Corcoran Ready for Life After Canandaigua with Northeast Racing Products Show – DTD Exclusive


It became official just a few weeks ago that Jeremie Corcoran was done as the promoter of the Canandaigua Motorsports Park as Paul Cole has assumed the reigns for 2018.  Although his time at the track as a promoter has ended, the Brewerton, N.Y., resident is ready for new adventures as he continues to work within the motorsports industry.

Even without the race track, he’ll have a full plate during the winter months before going racing in the summer.

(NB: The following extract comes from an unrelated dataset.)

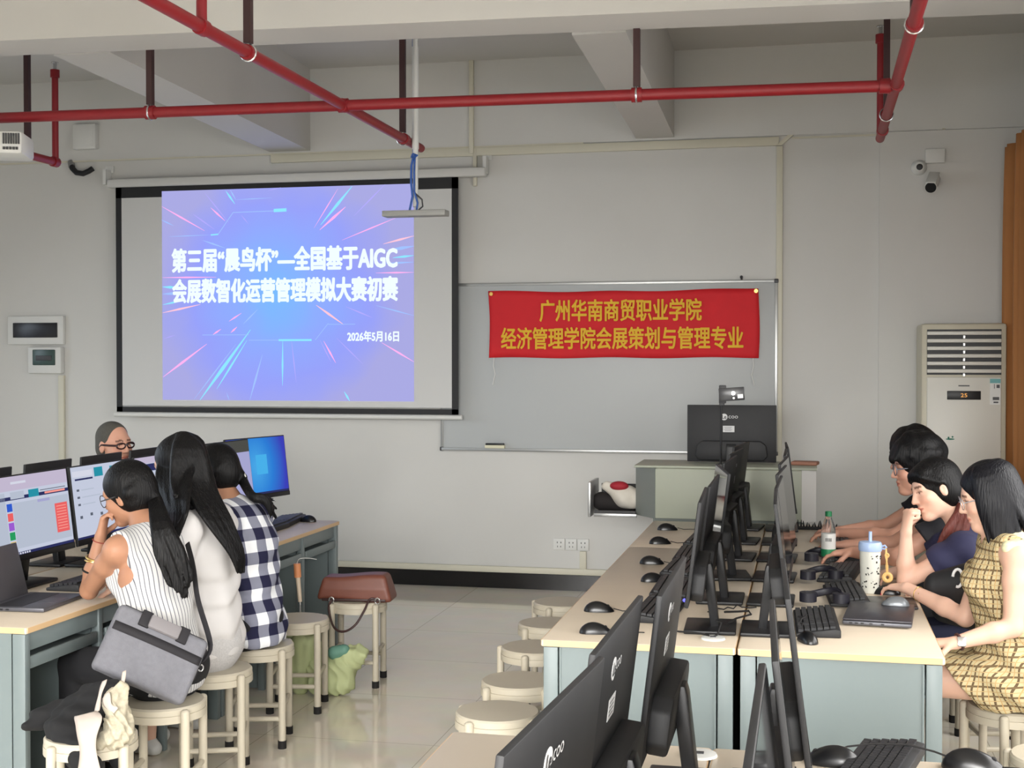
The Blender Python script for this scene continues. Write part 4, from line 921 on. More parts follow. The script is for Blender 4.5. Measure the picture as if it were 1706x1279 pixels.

“We are doing to the trade show on November 17th and 18th,” stated Corcoran. “I’m probably going to get into building the bodies again. I used to do bodies for Modifieds and Sportsman. I’ll get back into that and then in March we have the snow cross on Friday and Saturday. Then, at the end of March, we’ll have the stadium cross. That went really well last year. That is pretty much it. Other than that, during the summer, I’m going to go racing with my kid a couple nights a week. I’m going to have some fun with my family.”

It will be the first time in several years that Corcoran won’t be working at a weekly track. He worked throughout the northeast in the past at Brewerton and Fulton Speedways before spending some up north working the clay at the Mohawk Intentional Speedway before taking control of Canandaigua. He admits he’ll miss some of it, but not all of it.

“In some ways yes,” mentioned Corcoran. “I did a little speal at intermission last week and the biggest thing I’m going to miss is interacting with the fans. Throwing potato chips and t-shirt. The kids and adults loved that. It was something unique that I’d do, but at times it’s a thankless job. You have a great night then another you have a problem with something and you are the biggest jerk. I’m going to miss it, but at times it wasn’t fun.”

As stated, Corcoran isn’t done in the industry as he has big plans for his first year at the helm of the Northeast Racing Products Auction, Trade Show and Swap Meet. He’s spent the past several months working hard to build the show at the New York State Fairgrounds.

“We are hoping to make this a Northeast PRI,” said Corcoran. “We are doing our best to diversify the show. PRI has everything. Syracuse has great racing. We have dirt tracks, asphalt tracks, drag strips and things like that. We want the show to be more diversified. All of the vendors that I talked to had no objections to that. They want as many people there as possible.”

Corcoran is doing all he can to increase attendance at the show as he’s offering free admission to drivers. He knows having the drivers there will drive the show and allow the vendors to see value in having a booth.

“We have free driver registration forms for any kind of racing,” stated Corcoran. “Whether it’s a go-kart, a lawn mower, drag racing, as long as they fill out the form on the website and we can see it’s legit they’ll get a free admission. The vendors like that because we need the racers there. This show is for the drivers, owners, crews and for guys that are thinking about getting cars. It’s geared toward them.”

Like the previous show, Corcoran again plans to have an auction, but it will be expanded. He’ll have the traditional auction items while opening it up to teams to auction of parts as well.

“We have the auction as well,” cited Corcoran. “We’ll have a complete Bicknell. We’ll have a frame and body for Teo and Troyer. We’ll have a frame, body and some chassis parts for the Bernheisel Late Model. We are going to open the auction to guys that have complete cars they want to sell, nothing they drug out of the weeds or anything. We’ll also auction off rear-ends, transmissions and things like that. We’ll have the flea market in the back as well. Guys can buy stuff there and then go out on the floor and get new stuff as well.”

Corcoran indicated that he’s hoping to have seminars as well. Anyone interested in hosting a seminar can contact him through the shows website at

There is no doubt Corcoran will be busy in the coming months as he puts the final plans together for the show before turning his attendance to the events in March.